Thursday, January 05, 2017

Chadwick: wise and foolish sacrifices

Thursday, January 5, 2017
    Then he went home, and the crowd gathered again, so that they could not even eat. And when his family heard it, they went out to seize him, for they were saying, “He is out of his mind.”
    —Mark 3:20-21 (ESV)
    There is a curious betrayal of the popular estimate of this world and the world to come, in the honour paid to those who cast away life in battle, or sap it slowly in the pursuit of wealth or honours, and the contempt expressed for those who compromise life on behalf of souls, for which Christ died. Whenever, by exertion in any unselfish cause, health is broken, or fortune impaired, or influential friends estranged, the follower of Christ is called an enthusiast, a fanatic, or even more plainly a man of unsettled mind.
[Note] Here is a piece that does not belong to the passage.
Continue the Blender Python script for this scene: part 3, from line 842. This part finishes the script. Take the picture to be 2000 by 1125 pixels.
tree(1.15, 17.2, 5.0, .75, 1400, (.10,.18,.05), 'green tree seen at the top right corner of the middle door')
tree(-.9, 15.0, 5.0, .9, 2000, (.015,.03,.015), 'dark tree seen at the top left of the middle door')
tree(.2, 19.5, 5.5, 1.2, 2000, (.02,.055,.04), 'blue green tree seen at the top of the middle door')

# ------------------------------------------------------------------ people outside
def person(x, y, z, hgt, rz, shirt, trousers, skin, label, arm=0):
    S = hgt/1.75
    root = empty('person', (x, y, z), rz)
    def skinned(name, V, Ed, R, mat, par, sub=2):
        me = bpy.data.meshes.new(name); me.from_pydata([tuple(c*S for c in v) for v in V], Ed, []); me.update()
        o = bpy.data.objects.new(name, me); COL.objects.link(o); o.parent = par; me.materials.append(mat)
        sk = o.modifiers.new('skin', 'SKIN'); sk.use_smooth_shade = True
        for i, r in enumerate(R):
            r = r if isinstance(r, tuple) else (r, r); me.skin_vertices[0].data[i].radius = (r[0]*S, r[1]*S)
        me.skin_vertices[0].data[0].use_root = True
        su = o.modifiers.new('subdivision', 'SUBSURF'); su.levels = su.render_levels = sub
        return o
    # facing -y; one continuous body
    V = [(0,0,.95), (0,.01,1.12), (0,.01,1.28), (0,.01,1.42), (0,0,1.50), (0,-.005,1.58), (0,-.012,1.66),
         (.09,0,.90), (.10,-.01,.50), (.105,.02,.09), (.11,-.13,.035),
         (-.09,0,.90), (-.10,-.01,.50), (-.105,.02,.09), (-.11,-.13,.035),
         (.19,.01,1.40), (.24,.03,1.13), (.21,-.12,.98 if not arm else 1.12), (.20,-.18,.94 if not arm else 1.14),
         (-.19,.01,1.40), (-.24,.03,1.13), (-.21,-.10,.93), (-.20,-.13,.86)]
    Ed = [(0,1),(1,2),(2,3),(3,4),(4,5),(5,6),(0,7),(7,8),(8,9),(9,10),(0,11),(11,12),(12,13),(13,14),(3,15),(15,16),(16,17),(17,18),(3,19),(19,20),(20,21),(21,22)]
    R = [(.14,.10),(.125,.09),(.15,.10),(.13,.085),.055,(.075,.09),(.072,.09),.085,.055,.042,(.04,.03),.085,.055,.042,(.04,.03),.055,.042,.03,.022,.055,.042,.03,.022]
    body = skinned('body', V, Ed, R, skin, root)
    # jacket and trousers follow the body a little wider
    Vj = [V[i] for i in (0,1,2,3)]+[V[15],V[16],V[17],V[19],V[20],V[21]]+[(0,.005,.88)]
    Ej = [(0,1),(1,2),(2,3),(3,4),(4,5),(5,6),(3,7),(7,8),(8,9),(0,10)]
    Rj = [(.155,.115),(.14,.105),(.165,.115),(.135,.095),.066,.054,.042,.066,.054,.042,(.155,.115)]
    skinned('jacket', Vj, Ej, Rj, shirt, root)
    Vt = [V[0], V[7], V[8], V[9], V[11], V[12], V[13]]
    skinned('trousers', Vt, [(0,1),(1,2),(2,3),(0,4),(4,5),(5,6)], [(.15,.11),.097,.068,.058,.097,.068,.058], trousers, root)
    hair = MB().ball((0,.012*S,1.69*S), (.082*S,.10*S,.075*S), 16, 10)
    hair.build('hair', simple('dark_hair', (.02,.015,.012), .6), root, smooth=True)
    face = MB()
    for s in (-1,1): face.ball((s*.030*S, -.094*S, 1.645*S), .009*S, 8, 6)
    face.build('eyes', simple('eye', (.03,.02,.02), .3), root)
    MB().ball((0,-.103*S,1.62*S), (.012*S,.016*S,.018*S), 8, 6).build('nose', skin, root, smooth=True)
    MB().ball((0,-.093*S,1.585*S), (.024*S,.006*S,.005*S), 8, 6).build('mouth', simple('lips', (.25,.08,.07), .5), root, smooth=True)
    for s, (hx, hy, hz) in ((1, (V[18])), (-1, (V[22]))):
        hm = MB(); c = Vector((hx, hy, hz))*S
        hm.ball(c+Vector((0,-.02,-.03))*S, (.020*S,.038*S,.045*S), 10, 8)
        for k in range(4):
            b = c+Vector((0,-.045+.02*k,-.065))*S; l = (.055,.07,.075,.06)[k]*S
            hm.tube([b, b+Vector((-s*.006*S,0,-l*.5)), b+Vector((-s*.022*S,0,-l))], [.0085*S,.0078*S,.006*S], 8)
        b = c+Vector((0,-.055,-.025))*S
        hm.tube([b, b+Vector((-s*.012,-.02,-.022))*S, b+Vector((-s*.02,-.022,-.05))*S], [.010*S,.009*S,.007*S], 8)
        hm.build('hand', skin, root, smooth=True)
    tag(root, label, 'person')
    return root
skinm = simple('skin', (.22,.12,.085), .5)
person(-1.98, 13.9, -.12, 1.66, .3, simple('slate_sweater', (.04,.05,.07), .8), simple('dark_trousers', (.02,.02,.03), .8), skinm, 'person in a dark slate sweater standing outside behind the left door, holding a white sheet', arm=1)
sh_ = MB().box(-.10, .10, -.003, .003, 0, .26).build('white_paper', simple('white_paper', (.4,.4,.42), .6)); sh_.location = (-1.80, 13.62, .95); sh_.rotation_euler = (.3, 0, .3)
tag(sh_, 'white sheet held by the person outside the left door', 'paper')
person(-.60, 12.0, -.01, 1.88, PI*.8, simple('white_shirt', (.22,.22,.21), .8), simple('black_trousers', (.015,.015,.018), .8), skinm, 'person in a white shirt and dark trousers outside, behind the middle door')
He may be comforted by remembering that Jesus was said to be beside Himself when teaching and healing left Him not leisure even to eat.
    ... G. A. Chadwick (1840-1923), The Gospel According to St. Mark, London: Hodder and Stoughton, 1891, p. 91-92 (see the book)
    See also Mark 3:20-27; Isa. 53:4; Matt. 8:17; Mark 6:31; John 4:31-34; 10:19-21; 1 Cor. 1:22-28
Quiet time reflection:
    Lord, make me to forget my reputation for Your sake.